Esther Intile, poi, mi ha dato “due dritte” su alcune funzioni fondamentali di iMovie. A questo punto, mancavano solo i miei disegni. Mancavano, ma ora ci sono tutti. Dal risultato di qualità di sicuro mediocre che ho ottenuto, di sicuro non si può intuire come il tutto sia partito osservando i grandi classici che citavo più in alto, ma poco importa: questo è il mio livello al Febbraio-Marzo 2015. Farò meglio in futuro. Almeno spero…
Il titolo THe Night Has A Thousand Eyes ha per me più di un significato.
Pensare che “la notte ha mille occhi”, mi riporta con la memoria a quando, in macchina, di sera, cercavo luoghi dove appartarmi in dolce compagnia. Scoprivo così che più questi posti erano isolati, quindi apparentemente ideali, e più mi facevano temere di divenire, mio malgrado, trastullo di guardoni o, peggio, passatempo di emuli del mostro di Firenze, vera icona della cronaca di quegli anni.
Quindi THe Night Has A Thousand Eyes potrebbe essere anche letta come nessuno si fa i ca… suoi, ma per me c’è anche altro.

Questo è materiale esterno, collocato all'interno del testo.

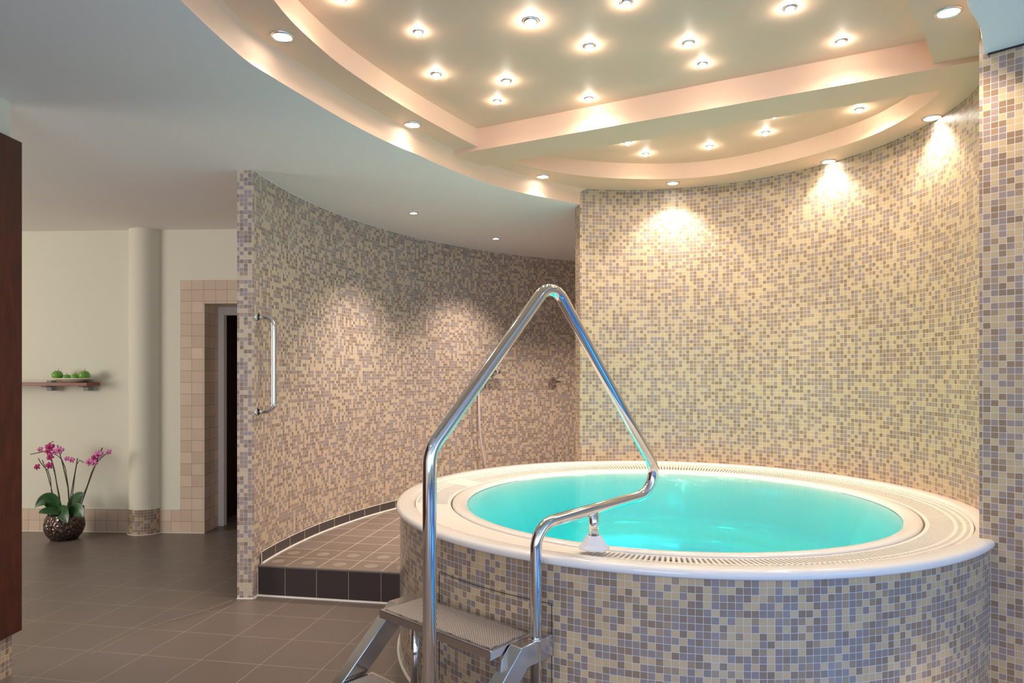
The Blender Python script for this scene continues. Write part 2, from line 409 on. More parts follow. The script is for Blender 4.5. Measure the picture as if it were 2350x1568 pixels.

Anni fa sentii l’esigenza di comunicare tramite il teatro. Misi allora su uno spettacolo che negli anni è cresciuto da qualcosa di solo musicale e intitolato Quanta, come il mio primo disco (3), a qualcosa d’altro; di un po’ più complesso.
Nella fase successiva, Quanta divenne un commento musicale a sequenze di immagini gestite tramite il programma Power Point. Una di queste si intitolava “… e le stelle stanno a guardare” e le immagini in essa contenute, commentate dal mio brano Farinafredda, erano crude: alcuni dipinti di Grosz; foto delle Due Torri ferite a morte dagli aerei dei terroristi; foto di persone imprigionate nei due grattacieli che, per non morire ustionate in quell’inferno di fuoco, si gettavarono a testa in giù da chissà quante decine di metri; e poi ancora primi piani di armi da fuoco e proiettili, scene di ordinaria violenza osservata in televisione, stupidi incidenti e comicità varie.
A intervallare queste scene così tragiche, avevo posto qui e là fotografie di bellissime nebulose planetarie attorno alle quali avevo disegnato palpebre cigliate. Il messaggio voleva essere banalmente kantiano: le stelle ci guardano, e mute ci giudicano da un punto di vista morale.
La mia cupa Farinafredda non è certo un brano solare come quello composto da Jerry Brainin e Buddy Bernier e, se nei primi anni di questo secolo, le immagini che evocavo erano, guarda caso, di distruzione e morte, ora l’ispirazione, pur avendo a che fare sempre con gli occhi, è del tutto diversa. Ho rappresentato il mio Squid Zoup mentre si muove in un osservatorio al quale sono particolarmente legato: quello dell’Osservatorio di Serra La Nave (CT) (4), dove spesso lavoro e che ospita un telescopio da 92 cm che trovate rappresentato nel filmato. L’immagine dall’alto di quella cupola l’ho tratta da un video (5) creato da Piero Massimino, System Manager dell’Osservatorio Astrofisico di Catania, con un drone da lui stesso pilotato.
La notte ha mille occhi. Noi guardiamo un cielo che, muto, ci osserva non più (solo) ridendo di noi o giudicandoci moralmente: forse, da innumerevoli pianeti extrasolari sui quali vi sarà la vita, ci osservano da lontano, studiandoci così come noi studiamo ciò che accade attorno alle altre stelle.
In ogni caso, smile, you are on cosmic-candid-camera!